The top gainers on the Sensex were Mahindra & Mahindra up by 4.55%, Power Grid up by 4.37%, Tata Steel up by 4.02%, Adani Ports & SEZ up by 4.00% and NTPC up by 3.78%. On the flip side, Bajaj Finance down by 1.83%, HDFC Bank down by 0.65% and Indusind Bank down by 0.19% were the only losers.

Meanwhile, Director General of Foreign Trade (DGFT) Santosh Kumar Sarangi has said that non-tariff measures being announced by developed economies such as European Union's carbon tax and deforestation regulation limit market access for Indian goods in those markets. He said that the other challenges before Indian exports include insufficient integration with global value chains, high import duties, technology disadvantage, and high cost of logistics (about 8-9 per cent of GDP against 5-6 per cent in developed nations). 

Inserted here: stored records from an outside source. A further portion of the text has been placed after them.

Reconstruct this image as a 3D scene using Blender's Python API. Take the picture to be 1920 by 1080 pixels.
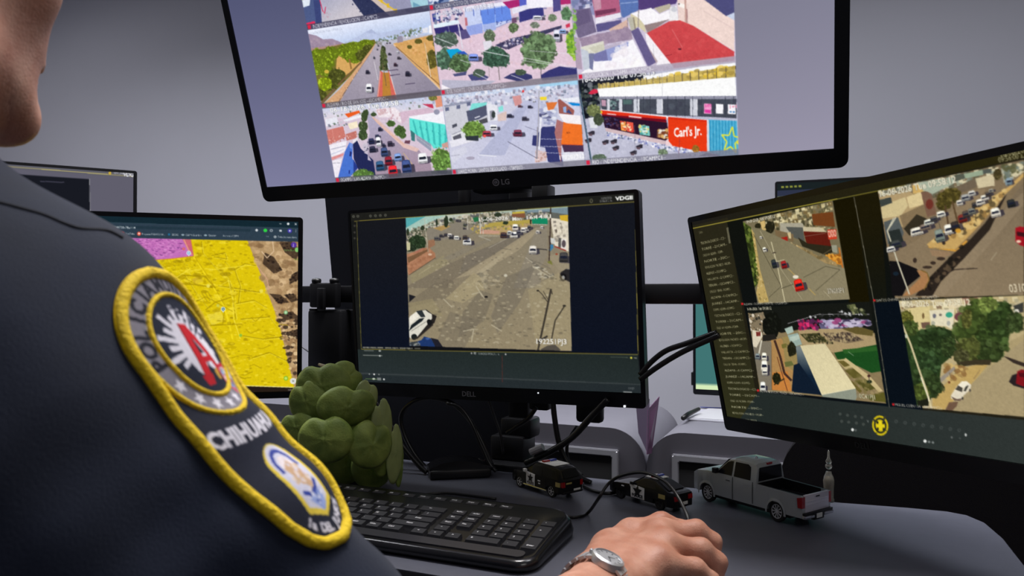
import bpy, bmesh, math, random
import numpy as np
from mathutils import Vector, Matrix
for o in list(bpy.data.objects): bpy.data.objects.remove(o)
SC=bpy.context.scene; COL=SC.collection
PI=math.pi; random.seed(7); RNG=np.random.default_rng(11)

# ------------------------------------------------------------ camera
CAM=Vector((0,0,1.04)); YAW=math.radians(23); PITCH=math.atan(15/1400); FPX=1400.0
cd=bpy.data.cameras.new('camera'); cam=bpy.data.objects.new('camera',cd); COL.objects.link(cam)
cam.location=CAM; cam.rotation_euler=(PI/2+PITCH,0,YAW)
cd.sensor_width=36; cd.lens=FPX/1920*36; cd.clip_start=.02; cd.clip_end=50
cd.dof.use_dof=True; cd.dof.focus_distance=1.15; cd.dof.aperture_fstop=11
SC.camera=cam
# ------------------------------------------------------------ light
SC.view_settings.view_transform='Standard'; SC.view_settings.look='None'
SC.view_settings.exposure=0.0; SC.view_settings.gamma=1
w=bpy.data.worlds.new('room_ambient'); SC.world=w; w.use_nodes=True
bg=w.node_tree.nodes['Background']; bg.inputs[0].default_value=(.80,.82,1.0,1); bg.inputs[1].default_value=.10
def area(name,loc,size,power,col,target,sy=None,spread=180):
    l=bpy.data.lights.new(name,'AREA'); l.energy=power; l.color=col; l.size=size; l.spread=math.radians(spread)
    if sy: l.shape='RECTANGLE'; l.size_y=sy
    o=bpy.data.objects.new(name,l); COL.objects.link(o); o.location=loc
    o.rotation_euler=(Vector(target)-Vector(loc)).to_track_quat('-Z','Y').to_euler(); return o
area('ceiling_lamp_desk',(-.35,.955,2.66),.4,7.6,(1,.95,.92),(-.35,.955,0),.1,95)
area('ceiling_lamp_back',(-1.0,1.2,2.66),3.4,46,(.95,.96,1),(-1.0,1.22,0),.3,132)
area('fill_light_cheek',(1.3,-.7,2.66),.9,6,(1,.95,.90),(-.3,.3,1.0),.5)  # added fill without a real fixture, placed to brighten the cheek
area('fill_light_left_wall',(-3.3,1.1,2.66),.9,9,(.97,.97,1),(-3.1,1.4,1.0),.5,140)  # added fill without a real fixture, lifts the left part of the wall

# ------------------------------------------------------------ helpers
def unit(v): return Vector(v).normalized()
_F=Vector((-math.sin(YAW)*math.cos(PITCH),math.cos(YAW)*math.cos(PITCH),math.sin(PITCH)))
_R=Vector((math.cos(YAW),math.sin(YAW),0)); _U=_R.cross(_F)
def ray(x,y): return _F+_R*((x-960)/FPX)-_U*((y-540)/FPX)
def atd(x,y,d): return CAM+ray(x,y)*d                       # point seen at x,y at depth d
def atz(x,y,z): r=ray(x,y); return CAM+r*((z-CAM.z)/r.z)    # on a level plane
def aty(x,y,Y): r=ray(x,y); return CAM+r*(Y/r.y)            # on a plane parallel to the back wall
def s2l(c):
    c=np.asarray(c,float)/255.0
    return np.where(c<=.04045,c/12.92,((c+.055)/1.055)**2.4)
def lin(c): return tuple(float(v) for v in s2l(c))+(1,)
_M={}
def mat(name,c,rough=.6,metal=0,spec=.5,bump=0,bscale=200,var=0,vscale=30,coat=0,trans=0,sheen=0,sss=0):
    if name in _M: return _M[name]
    m=bpy.data.materials.new(name); m.use_nodes=True; nt=m.node_tree; b=nt.nodes['Principled BSDF']
    b.inputs['Base Color'].default_value=lin(c); b.inputs['Roughness'].default_value=rough
    b.inputs['Metallic'].default_value=metal; b.inputs['Specular IOR Level'].default_value=spec
    b.inputs['Coat Weight'].default_value=coat; b.inputs['Transmission Weight'].default_value=trans
    b.inputs['Sheen Weight'].default_value=sheen
    if sss: b.inputs['Subsurface Weight'].default_value=sss; b.inputs['Subsurface Radius'].default_value=(.01,.004,.002); b.inputs['Subsurface Scale'].default_value=.5
    tc=nt.nodes.new('ShaderNodeTexCoord')
    if bump:
        n=nt.nodes.new('ShaderNodeTexNoise'); n.inputs['Scale'].default_value=bscale; n.inputs['Detail'].default_value=4
        nt.links.new(tc.outputs['Object'],n.inputs['Vector'])
        bp=nt.nodes.new('ShaderNodeBump'); bp.inputs['Strength'].default_value=bump; bp.inputs['Distance'].default_value=.002
        nt.links.new(n.outputs[0],bp.inputs['Height']); nt.links.new(bp.outputs[0],b.inputs['Normal'])
    if var:
        n=nt.nodes.new('ShaderNodeTexNoise'); n.inputs['Scale'].default_value=vscale; n.inputs['Detail'].default_value=5
        nt.links.new(tc.outputs['Object'],n.inputs['Vector'])
        r=nt.nodes.new('ShaderNodeValToRGB'); r.color_ramp.elements[0].position=.35; r.color_ramp.elements[1].position=.65
        a=np.array(lin(c)[:3]); r.color_ramp.elements[0].color=tuple(a*(1-var))+(1,); r.color_ramp.elements[1].color=tuple(np.minimum(a*(1+var),1))+(1,)
        nt.links.new(n.outputs[0],r.inputs[0]); nt.links.new(r.outputs[0],b.inputs['Base Color'])
    _M[name]=m; return m
def emat(name,c,k=1):
    if name in _M: return _M[name]
    m=bpy.data.materials.new(name); m.use_nodes=True; nt=m.node_tree; nt.nodes.remove(nt.nodes['Principled BSDF'])
    e=nt.nodes.new('ShaderNodeEmission'); e.inputs[0].default_value=lin(c); e.inputs[1].default_value=k
    nt.links.new(e.outputs[0],nt.nodes['Material Output'].inputs[0]); _M[name]=m; return m
def vmat(name,emit=True,rough=.8):
    m=bpy.data.materials.new(name); m.use_nodes=True; nt=m.node_tree
    a=nt.nodes.new('ShaderNodeVertexColor'); a.layer_name='paint'; b=nt.nodes['Principled BSDF']
    if emit:
        nt.nodes.remove(b); e=nt.nodes.new('ShaderNodeEmission'); nt.links.new(a.outputs[0],e.inputs[0])
        nt.links.new(e.outputs[0],nt.nodes['Material Output'].inputs[0])
    else:
        nt.links.new(a.outputs[0],b.inputs['Base Color']); b.inputs['Roughness'].default_value=rough; b.inputs['Specular IOR Level'].default_value=.2
    return m
def link(name,me,m=None,parent=None,smooth=False):
    o=bpy.data.objects.new(name,me); COL.objects.link(o)
    for mm in (m if isinstance(m,(list,tuple)) else [m]):
        if mm: me.materials.append(mm)
    if parent: o.parent=parent
    if smooth: me.polygons.foreach_set('use_smooth',[True]*len(me.polygons))
    return o
def obj(name,bm,m,parent=None,smooth=False,angle=None):
    me=bpy.data.meshes.new(name); bmesh.ops.recalc_face_normals(bm,faces=bm.faces[:]); bm.to_mesh(me); bm.free()
    o=link(name,me,m,parent,smooth)
    if angle is not None:
        me.polygons.foreach_set('use_smooth',[True]*len(me.polygons)); me.set_sharp_from_angle(angle=math.radians(angle))
    return o
def tag(o,label=None,cat=None,group=None,kind=None):
    if label: o['label']=label
    if cat: o['category']=cat
    if group: o['group']=group
    if kind: o['kind']=kind
    return o
def thing(name,label,cat,mw=None,loc=None,rz=0,group=None):
    o=bpy.data.objects.new(name,None); COL.objects.link(o); o.empty_display_size=.05
    if mw is not None: o.matrix_world=mw
    elif loc is not None: o.location=loc; o.rotation_euler=(0,0,rz)
    return tag(o,label,cat,group)
def newbm(): return bmesh.new()
def box(bm,x0,x1,y0,y1,z0,z1,bev=0,seg=2):
    r=bmesh.ops.create_cube(bm,size=1); vs=r['verts']
    for v in vs: v.co=Vector(((x0+x1)/2+v.co.x*(x1-x0),(y0+y1)/2+v.co.y*(y1-y0),(z0+z1)/2+v.co.z*(z1-z0)))
    if bev:
        es={e for v in vs for e in v.link_edges}
        bmesh.ops.bevel(bm,geom=list(es),offset=bev,segments=seg,affect='EDGES',profile=.5)
def rrect(x0,x1,y0,y1,r,n=6,corners=(1,1,1,1)):
    pts=[]
    for i,(cx,cy,a) in enumerate(((x1-r,y1-r,0),(x0+r,y1-r,90),(x0+r,y0+r,180),(x1-r,y0+r,270))):
        if corners[i] and r>0:
            for k in range(n+1):
                t=math.radians(a+90*k/n); pts.append((cx+r*math.cos(t),cy+r*math.sin(t)))
        else: pts.append(((x1,y1),(x0,y1),(x0,y0),(x1,y0))[i])
    return pts
def prism(bm,pts,f0,f1):
    """pts 2D; f0/f1 map a 2D point to the near and far 3D point"""
    a=[bm.verts.new(f0(*p)) for p in pts]; b=[bm.verts.new(f1(*p)) for p in pts]; n=len(pts)
    bm.faces.new(a); bm.faces.new(b[::-1])
    for i in range(n): bm.faces.new((a[i],b[i],b[(i+1)%n],a[(i+1)%n]))
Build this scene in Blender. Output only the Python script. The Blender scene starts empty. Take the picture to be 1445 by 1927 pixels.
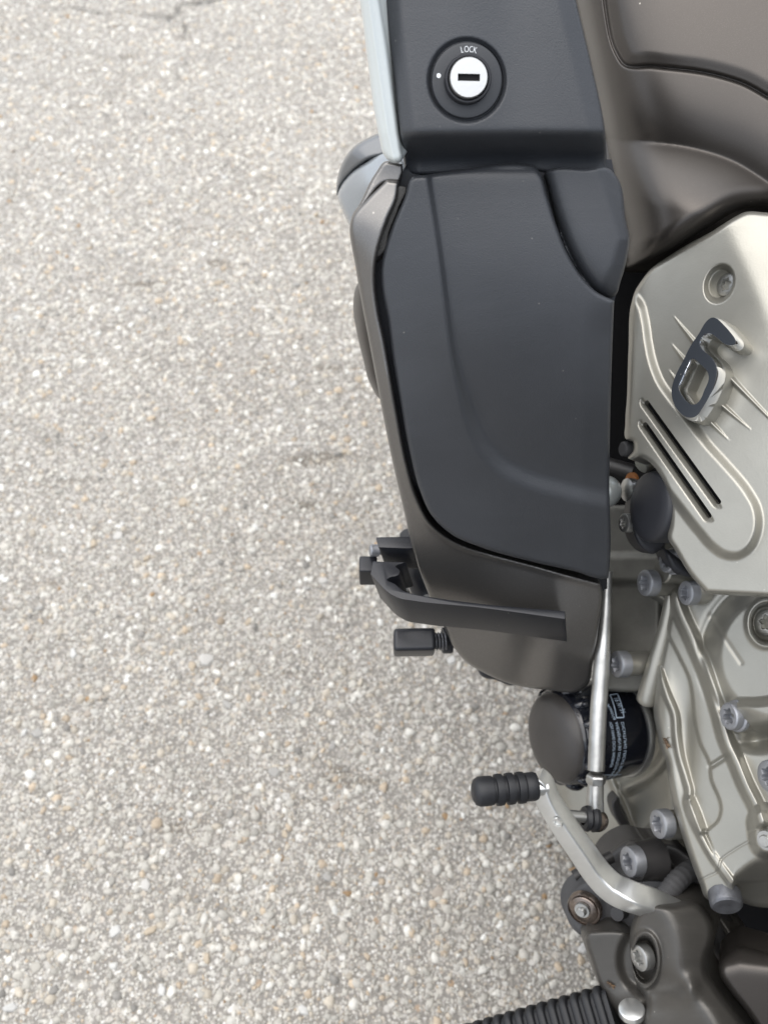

He stated that the export window is also narrowing because of aggressive industrial policies of advanced nations like USA's Inflation Reduction Act and Chips Act, and UK's advanced manufacturing plan. Most non-tariff measures (NTMs) are domestic rules created by countries with an aim to protect human, animal or plant health and the environment. NTM may be technical measures like regulations, standards, testing, certification, pre-shipment inspection or non-technical measures like quotas, import licensing, subsidies, and government procurement restrictions. When NTMs become arbitrary, beyond scientific justification, they create hurdles for trade and are called NTBs (non-tariff barriers).

He further said that export credit as a percentage of total merchandise exports is only 28.5 per cent in India. He noted that total export credit provided is estimated at $124.7 billion as against the estimated requirement of $284 billion for a total merchandise export of $437 billion in 2023-24. Total export credit requirement is estimated for 2030 ($1 trillion goods exports target) at $650 billion. At current levels of financing of $124.7 billion, the trade credit gap is estimated to reach $525 billion by 2030. The Export Credit Guarantee Corporation of India (ECGC) extends a total insurance cover of only $44.9 billion out of a total export credit of $124.7 billion.

The CNX Nifty is currently trading at 22360.65, up by 278.00 points or 1.26% after trading in a range of 22067.80 and 22375.05. There were 46 stocks advancing against 4 stocks declining on the index.

The top gainers on Nifty were Trent up by 5.84%, Mahindra & Mahindra up by 4.52%, Power Grid up by 4.37%, Adani Ports & SEZ up by 4.26% and Adani Enterprises up by 4.11%. On the flip side, Bajaj Finance down by 1.92%, HDFC Bank down by 0.58%, Indusind Bank down by 0.26% and Grasim Industries down by 0.23% were the top losers.

All Asian markets were trading higher; Hang Seng advanced 522.76 points or 2.28% to 23,464.53, Jakarta Composite gained 158.76 points or 2.43% to 6,539.16, Shanghai Composite strengthened 13.24 points or 0.4% to 3,337.45, Straits Times rose 12.08 points or 0.31% to 3,902.84, KOSPI increased 31.42 points or 1.24% to 2,560.34, Nikkei 225 surged 72.07 points or 0.19% to 37,403.25 and Taiwan Weighted added 275.02 points or 1.2% to 22,871.90.